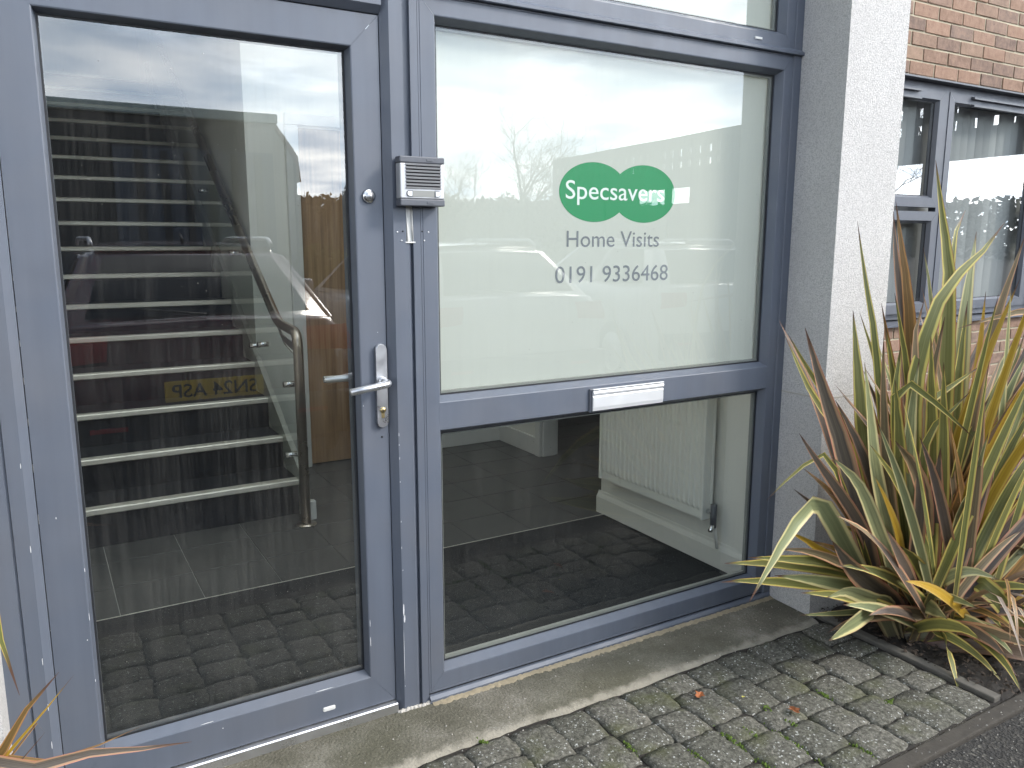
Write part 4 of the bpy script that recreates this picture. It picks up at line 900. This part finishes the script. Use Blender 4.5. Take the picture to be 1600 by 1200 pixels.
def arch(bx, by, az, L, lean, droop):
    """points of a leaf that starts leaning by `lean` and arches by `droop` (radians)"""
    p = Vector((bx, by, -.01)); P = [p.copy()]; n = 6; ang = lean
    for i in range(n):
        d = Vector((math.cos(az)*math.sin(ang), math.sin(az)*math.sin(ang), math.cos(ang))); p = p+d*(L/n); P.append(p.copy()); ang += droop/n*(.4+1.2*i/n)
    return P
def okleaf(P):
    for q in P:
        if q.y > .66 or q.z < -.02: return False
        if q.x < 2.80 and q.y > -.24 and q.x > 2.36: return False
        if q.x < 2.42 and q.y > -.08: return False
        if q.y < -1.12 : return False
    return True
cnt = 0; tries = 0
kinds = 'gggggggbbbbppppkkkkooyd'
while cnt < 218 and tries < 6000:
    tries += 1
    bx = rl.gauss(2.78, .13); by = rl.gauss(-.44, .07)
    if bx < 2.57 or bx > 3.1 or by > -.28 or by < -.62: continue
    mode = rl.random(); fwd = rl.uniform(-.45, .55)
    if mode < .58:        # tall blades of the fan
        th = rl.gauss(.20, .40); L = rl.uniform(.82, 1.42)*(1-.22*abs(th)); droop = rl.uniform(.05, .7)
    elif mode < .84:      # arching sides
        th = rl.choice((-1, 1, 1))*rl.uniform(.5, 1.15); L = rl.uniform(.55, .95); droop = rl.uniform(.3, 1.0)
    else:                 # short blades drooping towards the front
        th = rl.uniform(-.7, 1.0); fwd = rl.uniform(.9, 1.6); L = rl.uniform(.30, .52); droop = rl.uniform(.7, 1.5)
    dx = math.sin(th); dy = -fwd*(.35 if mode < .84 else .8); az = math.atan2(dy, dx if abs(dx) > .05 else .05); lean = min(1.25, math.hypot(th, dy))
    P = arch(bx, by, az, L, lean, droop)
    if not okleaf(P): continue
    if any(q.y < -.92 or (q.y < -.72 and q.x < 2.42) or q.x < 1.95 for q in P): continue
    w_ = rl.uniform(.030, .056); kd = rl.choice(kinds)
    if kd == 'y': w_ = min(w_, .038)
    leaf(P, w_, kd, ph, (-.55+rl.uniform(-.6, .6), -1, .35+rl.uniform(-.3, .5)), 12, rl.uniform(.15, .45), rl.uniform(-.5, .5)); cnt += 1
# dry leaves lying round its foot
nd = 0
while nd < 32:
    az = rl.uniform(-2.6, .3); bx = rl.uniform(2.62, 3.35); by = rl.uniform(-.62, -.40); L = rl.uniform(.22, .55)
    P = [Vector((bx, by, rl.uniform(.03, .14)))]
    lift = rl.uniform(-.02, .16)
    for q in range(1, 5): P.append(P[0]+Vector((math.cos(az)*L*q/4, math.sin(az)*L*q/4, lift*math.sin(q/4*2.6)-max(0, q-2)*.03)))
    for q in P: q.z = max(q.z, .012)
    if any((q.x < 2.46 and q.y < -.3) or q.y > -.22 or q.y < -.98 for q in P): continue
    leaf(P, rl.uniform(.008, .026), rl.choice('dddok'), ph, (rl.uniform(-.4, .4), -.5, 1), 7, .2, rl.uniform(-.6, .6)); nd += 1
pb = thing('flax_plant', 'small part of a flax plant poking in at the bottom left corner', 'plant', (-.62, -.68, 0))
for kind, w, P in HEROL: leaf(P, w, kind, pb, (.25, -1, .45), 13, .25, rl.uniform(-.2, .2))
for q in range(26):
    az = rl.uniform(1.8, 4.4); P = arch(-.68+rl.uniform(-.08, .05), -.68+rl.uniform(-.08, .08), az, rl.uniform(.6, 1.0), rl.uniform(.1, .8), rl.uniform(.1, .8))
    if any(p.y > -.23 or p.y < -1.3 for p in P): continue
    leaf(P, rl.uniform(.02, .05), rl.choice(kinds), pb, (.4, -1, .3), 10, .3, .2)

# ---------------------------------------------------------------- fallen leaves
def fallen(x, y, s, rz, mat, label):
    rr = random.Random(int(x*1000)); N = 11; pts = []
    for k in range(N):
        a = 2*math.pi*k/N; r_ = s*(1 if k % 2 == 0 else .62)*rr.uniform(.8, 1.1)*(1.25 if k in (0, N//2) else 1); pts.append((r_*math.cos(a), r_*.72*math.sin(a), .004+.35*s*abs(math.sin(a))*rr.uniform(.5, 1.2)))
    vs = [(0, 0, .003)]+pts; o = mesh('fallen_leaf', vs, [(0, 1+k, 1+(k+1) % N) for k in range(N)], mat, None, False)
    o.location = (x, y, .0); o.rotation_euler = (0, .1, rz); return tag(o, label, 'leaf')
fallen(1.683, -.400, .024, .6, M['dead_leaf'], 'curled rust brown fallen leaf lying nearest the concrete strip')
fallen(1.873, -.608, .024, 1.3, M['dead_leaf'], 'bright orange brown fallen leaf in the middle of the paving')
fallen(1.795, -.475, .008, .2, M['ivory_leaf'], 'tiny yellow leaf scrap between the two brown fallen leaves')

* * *

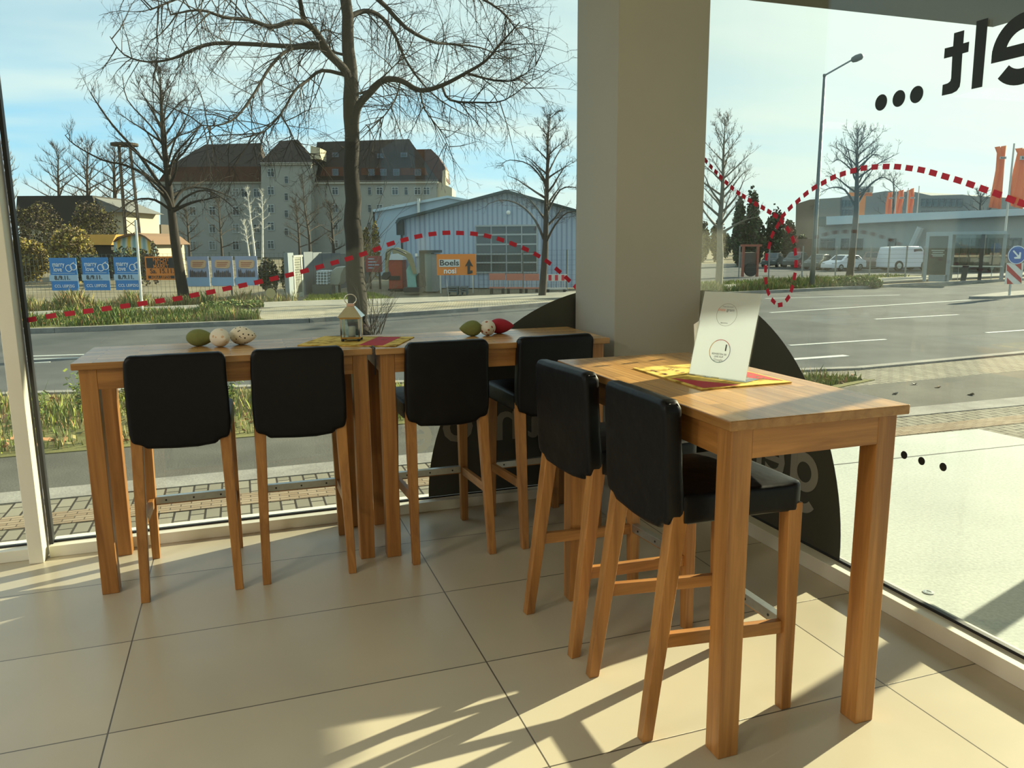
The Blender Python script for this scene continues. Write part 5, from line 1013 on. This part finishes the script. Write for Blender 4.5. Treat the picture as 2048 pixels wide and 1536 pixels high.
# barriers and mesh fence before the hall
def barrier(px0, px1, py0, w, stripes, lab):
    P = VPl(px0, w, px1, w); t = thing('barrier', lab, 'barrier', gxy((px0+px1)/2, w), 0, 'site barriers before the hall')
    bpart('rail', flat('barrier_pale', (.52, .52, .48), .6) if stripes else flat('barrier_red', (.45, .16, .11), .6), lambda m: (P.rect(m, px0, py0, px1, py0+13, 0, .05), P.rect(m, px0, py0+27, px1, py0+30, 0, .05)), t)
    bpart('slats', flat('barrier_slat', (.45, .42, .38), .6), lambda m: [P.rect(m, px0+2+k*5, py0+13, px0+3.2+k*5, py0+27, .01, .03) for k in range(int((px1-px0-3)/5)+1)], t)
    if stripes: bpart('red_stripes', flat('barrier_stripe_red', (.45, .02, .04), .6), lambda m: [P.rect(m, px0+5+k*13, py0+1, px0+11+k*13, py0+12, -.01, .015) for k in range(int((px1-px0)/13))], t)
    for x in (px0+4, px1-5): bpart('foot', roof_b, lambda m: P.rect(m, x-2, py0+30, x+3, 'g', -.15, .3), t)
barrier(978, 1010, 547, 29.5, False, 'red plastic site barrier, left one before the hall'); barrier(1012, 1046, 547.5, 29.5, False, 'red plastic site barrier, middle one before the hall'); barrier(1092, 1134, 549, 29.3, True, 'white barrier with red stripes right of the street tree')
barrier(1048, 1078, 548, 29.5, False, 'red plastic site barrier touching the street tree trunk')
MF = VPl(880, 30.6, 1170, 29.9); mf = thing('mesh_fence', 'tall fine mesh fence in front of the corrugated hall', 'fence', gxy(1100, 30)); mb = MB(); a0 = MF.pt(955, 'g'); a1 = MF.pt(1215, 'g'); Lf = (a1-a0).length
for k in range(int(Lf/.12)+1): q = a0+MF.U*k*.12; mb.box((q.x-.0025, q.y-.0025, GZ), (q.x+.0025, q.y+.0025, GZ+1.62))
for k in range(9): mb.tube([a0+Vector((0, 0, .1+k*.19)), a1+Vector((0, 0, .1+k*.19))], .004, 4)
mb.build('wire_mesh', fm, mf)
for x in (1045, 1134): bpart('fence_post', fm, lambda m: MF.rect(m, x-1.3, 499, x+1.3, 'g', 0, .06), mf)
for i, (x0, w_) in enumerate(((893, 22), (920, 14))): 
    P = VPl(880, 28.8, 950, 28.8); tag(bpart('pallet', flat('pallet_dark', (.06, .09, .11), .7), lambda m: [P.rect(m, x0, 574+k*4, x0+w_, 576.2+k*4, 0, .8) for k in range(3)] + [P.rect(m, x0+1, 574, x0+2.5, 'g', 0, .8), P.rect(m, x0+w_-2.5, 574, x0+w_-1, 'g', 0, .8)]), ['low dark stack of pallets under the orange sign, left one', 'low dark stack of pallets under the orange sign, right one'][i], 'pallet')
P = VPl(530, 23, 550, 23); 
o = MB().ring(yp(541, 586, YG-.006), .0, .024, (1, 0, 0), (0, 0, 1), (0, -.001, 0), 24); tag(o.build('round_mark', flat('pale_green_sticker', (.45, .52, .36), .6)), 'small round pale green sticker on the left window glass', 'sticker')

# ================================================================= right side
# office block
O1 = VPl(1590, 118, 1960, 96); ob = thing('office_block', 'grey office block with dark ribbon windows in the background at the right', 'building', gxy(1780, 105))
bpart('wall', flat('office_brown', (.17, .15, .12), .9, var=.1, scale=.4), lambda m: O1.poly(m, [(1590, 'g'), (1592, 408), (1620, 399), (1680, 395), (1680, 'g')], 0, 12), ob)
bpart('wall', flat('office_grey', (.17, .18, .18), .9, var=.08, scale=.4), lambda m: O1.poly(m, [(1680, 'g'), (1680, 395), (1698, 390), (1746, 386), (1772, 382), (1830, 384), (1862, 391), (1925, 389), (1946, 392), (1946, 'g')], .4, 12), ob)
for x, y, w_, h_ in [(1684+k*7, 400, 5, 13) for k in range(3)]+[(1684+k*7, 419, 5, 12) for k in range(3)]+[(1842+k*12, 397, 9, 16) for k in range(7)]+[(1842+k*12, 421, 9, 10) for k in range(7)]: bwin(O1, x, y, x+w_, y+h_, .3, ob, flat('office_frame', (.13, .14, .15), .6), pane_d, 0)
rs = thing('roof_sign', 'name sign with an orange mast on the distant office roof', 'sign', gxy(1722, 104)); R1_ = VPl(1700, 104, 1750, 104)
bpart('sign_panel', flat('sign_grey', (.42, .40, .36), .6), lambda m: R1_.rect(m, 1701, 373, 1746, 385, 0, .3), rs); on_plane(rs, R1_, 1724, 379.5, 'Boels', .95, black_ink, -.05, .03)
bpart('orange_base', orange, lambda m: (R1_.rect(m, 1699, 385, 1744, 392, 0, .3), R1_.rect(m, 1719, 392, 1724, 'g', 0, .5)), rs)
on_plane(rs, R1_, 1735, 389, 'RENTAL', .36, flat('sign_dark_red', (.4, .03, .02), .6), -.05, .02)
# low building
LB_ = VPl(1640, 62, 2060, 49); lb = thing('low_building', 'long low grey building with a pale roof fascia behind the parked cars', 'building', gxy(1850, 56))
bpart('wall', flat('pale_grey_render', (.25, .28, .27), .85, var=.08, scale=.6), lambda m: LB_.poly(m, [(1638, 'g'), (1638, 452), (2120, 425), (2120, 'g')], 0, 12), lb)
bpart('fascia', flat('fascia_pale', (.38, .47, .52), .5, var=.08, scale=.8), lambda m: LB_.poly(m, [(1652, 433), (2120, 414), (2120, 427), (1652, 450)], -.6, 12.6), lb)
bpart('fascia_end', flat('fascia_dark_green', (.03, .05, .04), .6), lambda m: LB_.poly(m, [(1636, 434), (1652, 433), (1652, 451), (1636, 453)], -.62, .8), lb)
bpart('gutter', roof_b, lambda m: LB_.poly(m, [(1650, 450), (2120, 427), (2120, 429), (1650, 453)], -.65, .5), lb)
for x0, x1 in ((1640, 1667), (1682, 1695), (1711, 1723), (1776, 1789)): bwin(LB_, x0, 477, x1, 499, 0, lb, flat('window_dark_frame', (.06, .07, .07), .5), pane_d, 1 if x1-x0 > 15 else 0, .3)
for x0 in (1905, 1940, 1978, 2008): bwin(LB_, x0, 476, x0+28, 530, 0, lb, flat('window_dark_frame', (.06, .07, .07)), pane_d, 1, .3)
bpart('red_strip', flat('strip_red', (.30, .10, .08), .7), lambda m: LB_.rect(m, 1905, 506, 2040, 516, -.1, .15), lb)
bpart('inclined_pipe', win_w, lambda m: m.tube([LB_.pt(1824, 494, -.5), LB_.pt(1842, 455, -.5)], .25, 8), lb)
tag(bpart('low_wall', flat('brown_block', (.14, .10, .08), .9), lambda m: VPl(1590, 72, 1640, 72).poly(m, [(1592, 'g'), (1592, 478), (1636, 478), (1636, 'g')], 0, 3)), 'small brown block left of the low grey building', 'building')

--

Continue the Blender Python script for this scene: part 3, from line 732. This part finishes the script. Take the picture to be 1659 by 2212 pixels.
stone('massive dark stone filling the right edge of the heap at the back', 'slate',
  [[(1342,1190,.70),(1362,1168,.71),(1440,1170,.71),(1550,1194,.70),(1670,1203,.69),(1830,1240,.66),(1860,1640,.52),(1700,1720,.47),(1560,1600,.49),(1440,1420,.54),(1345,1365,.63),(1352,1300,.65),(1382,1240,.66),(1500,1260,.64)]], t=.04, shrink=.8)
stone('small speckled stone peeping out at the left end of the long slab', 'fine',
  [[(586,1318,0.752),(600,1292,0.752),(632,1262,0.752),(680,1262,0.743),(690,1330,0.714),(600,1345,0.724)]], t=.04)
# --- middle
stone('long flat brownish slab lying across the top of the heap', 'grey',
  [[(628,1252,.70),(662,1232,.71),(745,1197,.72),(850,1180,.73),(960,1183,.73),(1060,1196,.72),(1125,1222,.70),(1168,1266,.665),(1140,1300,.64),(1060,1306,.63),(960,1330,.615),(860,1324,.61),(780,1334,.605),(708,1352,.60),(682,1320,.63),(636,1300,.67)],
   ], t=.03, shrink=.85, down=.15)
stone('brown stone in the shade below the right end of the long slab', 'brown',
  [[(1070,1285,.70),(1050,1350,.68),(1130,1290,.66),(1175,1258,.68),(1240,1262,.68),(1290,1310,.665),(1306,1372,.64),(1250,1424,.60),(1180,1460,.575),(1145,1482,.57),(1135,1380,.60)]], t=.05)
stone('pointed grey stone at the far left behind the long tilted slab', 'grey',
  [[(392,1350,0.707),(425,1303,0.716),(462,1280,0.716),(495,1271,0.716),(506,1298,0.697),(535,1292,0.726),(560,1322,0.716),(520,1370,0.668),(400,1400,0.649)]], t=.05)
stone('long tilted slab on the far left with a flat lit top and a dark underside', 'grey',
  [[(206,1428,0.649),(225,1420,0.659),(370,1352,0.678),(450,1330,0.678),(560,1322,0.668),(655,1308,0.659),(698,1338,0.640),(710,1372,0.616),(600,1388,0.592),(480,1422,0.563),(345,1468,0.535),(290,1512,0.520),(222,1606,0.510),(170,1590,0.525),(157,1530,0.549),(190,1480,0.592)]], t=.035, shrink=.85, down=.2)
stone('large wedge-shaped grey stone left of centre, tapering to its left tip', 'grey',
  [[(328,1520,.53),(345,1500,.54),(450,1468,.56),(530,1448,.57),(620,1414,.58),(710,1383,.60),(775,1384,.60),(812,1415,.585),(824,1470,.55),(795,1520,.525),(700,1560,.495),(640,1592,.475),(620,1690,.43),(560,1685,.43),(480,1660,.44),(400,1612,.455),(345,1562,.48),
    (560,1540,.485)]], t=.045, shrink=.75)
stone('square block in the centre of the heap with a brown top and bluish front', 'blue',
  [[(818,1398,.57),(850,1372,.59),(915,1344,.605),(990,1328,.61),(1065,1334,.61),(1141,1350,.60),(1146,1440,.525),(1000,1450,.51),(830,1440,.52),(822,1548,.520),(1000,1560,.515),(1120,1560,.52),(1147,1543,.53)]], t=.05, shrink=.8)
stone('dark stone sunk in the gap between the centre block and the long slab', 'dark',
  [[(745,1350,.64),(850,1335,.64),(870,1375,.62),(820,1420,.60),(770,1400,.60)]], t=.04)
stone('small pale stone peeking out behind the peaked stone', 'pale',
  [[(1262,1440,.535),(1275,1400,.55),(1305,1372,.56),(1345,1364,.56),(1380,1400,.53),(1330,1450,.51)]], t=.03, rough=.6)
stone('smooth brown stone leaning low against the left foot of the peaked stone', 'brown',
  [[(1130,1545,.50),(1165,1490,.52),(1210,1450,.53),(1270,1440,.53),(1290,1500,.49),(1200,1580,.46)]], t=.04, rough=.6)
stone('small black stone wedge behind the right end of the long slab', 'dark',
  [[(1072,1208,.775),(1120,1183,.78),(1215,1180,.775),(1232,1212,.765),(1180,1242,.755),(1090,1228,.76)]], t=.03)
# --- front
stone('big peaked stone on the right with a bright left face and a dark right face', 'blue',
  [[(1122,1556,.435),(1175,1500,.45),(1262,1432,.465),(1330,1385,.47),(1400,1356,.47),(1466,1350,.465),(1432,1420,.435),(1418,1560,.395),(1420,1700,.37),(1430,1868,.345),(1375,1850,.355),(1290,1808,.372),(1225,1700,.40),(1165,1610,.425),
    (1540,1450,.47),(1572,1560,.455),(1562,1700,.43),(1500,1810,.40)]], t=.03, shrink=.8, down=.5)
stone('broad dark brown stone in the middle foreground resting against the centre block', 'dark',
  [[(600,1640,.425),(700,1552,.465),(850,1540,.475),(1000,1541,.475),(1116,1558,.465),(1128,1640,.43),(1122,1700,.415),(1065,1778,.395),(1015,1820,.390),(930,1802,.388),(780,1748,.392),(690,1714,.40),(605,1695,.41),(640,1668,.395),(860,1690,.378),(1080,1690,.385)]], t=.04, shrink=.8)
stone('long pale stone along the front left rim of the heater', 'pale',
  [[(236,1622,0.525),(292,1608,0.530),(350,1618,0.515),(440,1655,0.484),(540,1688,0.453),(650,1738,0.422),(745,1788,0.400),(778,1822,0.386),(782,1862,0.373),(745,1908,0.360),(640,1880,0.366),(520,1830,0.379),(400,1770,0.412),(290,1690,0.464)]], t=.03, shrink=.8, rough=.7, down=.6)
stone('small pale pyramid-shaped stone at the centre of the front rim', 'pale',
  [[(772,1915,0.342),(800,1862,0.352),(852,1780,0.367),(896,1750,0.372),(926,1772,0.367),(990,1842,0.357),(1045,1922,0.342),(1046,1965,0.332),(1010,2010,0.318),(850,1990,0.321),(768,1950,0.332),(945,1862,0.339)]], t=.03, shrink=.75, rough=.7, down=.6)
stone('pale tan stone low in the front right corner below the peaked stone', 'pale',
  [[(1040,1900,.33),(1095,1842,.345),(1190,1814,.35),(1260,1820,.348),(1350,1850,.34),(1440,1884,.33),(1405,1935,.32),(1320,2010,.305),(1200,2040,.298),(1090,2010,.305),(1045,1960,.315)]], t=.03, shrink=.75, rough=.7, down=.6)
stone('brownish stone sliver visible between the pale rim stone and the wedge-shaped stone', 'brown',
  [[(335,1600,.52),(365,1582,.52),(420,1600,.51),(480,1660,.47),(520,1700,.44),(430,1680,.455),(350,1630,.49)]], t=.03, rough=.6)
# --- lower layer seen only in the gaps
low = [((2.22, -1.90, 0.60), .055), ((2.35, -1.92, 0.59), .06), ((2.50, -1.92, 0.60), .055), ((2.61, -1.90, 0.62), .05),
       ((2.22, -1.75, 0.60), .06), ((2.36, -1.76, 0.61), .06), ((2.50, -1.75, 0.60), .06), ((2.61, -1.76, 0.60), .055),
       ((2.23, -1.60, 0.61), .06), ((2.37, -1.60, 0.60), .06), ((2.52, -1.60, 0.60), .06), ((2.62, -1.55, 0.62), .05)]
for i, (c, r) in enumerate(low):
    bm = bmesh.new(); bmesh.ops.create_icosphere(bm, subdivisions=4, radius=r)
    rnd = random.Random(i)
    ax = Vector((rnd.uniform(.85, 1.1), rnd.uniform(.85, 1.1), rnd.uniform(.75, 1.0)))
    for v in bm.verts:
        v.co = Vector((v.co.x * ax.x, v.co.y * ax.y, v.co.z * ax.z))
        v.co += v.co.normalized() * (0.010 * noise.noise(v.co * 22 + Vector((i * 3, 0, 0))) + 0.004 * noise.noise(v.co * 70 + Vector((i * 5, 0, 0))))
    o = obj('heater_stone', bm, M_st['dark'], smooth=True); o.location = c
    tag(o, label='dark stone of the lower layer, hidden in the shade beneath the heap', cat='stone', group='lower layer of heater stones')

**What needs to be done:**
Review the preceding data and report every line that includes the string "slab".

**Response to this exercise:**
stone('small speckled stone peeping out at the left end of the long slab', 'fine',
stone('long flat brownish slab lying across the top of the heap', 'grey',
stone('brown stone in the shade below the right end of the long slab', 'brown',
stone('pointed grey stone at the far left behind the long tilted slab', 'grey',
stone('long tilted slab on the far left with a flat lit top and a dark underside', 'grey',
stone('dark stone sunk in the gap between the centre block and the long slab', 'dark',
stone('small black stone wedge behind the right end of the long slab', 'dark',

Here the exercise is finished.